Invadida há dois anos por tropas russas, a Ucrânia realizou nos últimos 10 dias uma contraofensiva inédita. Ocupou com mais de mil militares, 30 blindados e centenas de drones uma parte da Rússia, na região de Kursk, situada poucos quilômetros da fronteira. Uma ação estilo blitzkrieg que pegou o inimigo de surpresa.
Por enquanto, só uma cidade fronteiriça com 5 mil habitantes, Sudja, foi ocupada — e o presidente ucraniano Volodimir Zelensky promete que será administrada pelo seu governo. Mas outras 74 vilas foram tomadas e não só em Kursk, mas também na vizinha província de Belgorod. Ambas declararam estado de emergência.
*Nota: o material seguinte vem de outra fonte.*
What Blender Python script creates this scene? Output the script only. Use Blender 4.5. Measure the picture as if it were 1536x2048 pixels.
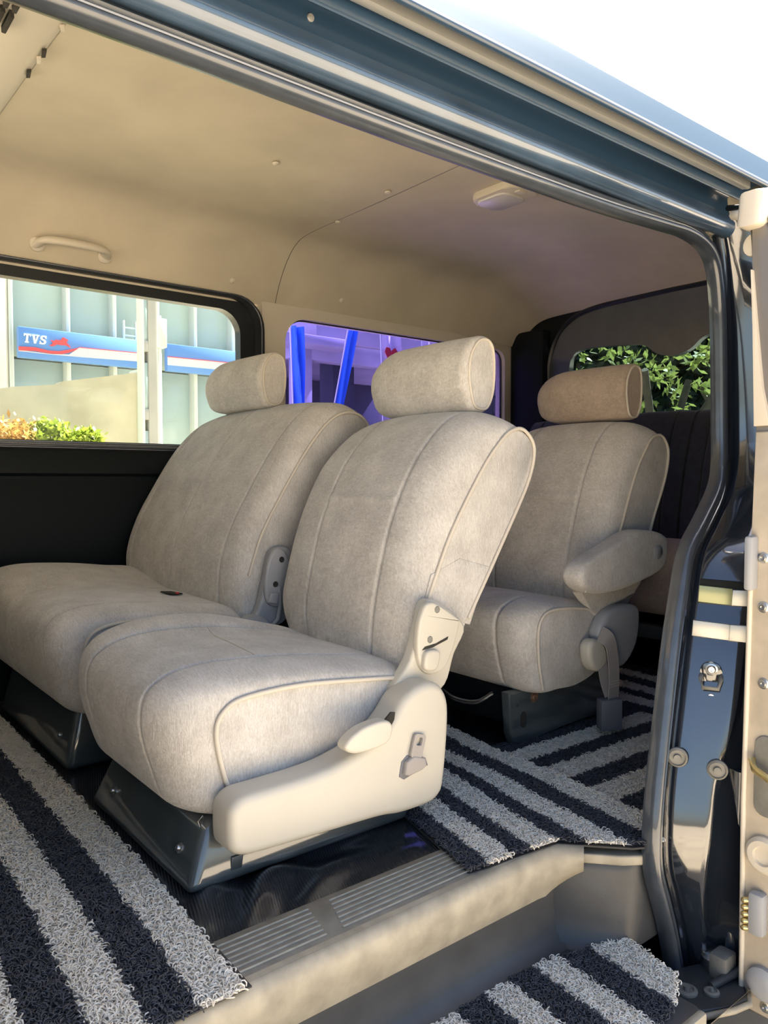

A ofensiva ucraniana provocou a fuga de 121 mil russos e resultou na captura de pelo menos cem militares da Rússia (algumas fontes falam em mil), que devem ser usados em futuras trocas de prisioneiros. A debandada de civis e o aprisionamento dos soldados foram documentados em vídeo. Sudja também é estratégica por ali cruzar o principal gasoduto que conecta o território russo aos países da União Europeia.
A região de Kursk foi cenário da maior batalha de tanques da história, envolvendo 6000 blindados russos e alemães. A vitória, na Segunda Guerra, foi russa e resultou no recuo da ocupação germânica na Rússia.
Agora acontece fenômeno inverso, com os russos recuando, ainda que temporariamente. É uma fenomenal ação de propaganda da Ucrânia, que lembra a bíblica luta de David contra Golias (a saga do jovem judeu que derrotou um gigante filisteu). Afinal, as Forças Armadas ucranianas equivalem a um quinto do contingente russo.
A diferença, abissal, é que na Bíblia o Golias foi morto com uma certeira pedrada desfechada por Davi. Nos tempos atuais, a gigantesca Rússia está longe de ser derrotada. Os ucranianos tomaram pouco mais de 1 mil quilômetros quadrados do território russo, área equivalente ao dobro Porto Alegre. É uma ocupação simbólica, um tabefe na cara do presidente russo Vladimir Putin. Vai durar?
É importante lembrar que os russos ocupam 17% do território ucraniano, numa ofensiva que começou em fevereiro de 2022. A ideia de Zelensky é forçar Putin a devolver parte das terras e cidades da Ucrânia, em troca do naco da Rússia tomado agora pelos ucranianos.
A questão é fôlego. A Ucrânia tem enorme carência de soldados. Grande parte deles morreu ou foi gravemente ferida nesses dois anos de combates intensos. As potências europeias e os EUA têm ajudado os ucranianos com equipamento bélico e estimulado a ação de voluntários estrangeiros (que Putin chama de mercenários) para lutar contra os russos. Mesmo assim, continua sendo a luta de uma pequena nação contra um vizinho gigante.
É improvável que a ocupação ucraniana dure muito. Num primeiro momento, os russos devem deslocar tropas que ocupam a Ucrânia para defender seu próprio território e está claro que Zelensky pode lucrar com isso. É um respiro. A questão é por quanto tempo a Ucrânia conseguirá sustentar-se em terras estrangeiras, já que está ocupada numa luta pela própria sobrevivência. O mais provável, no xadrez geopolítico, é que seja tudo usado como moeda de troca. Resta saber se alguém irá blefar nessa cartada.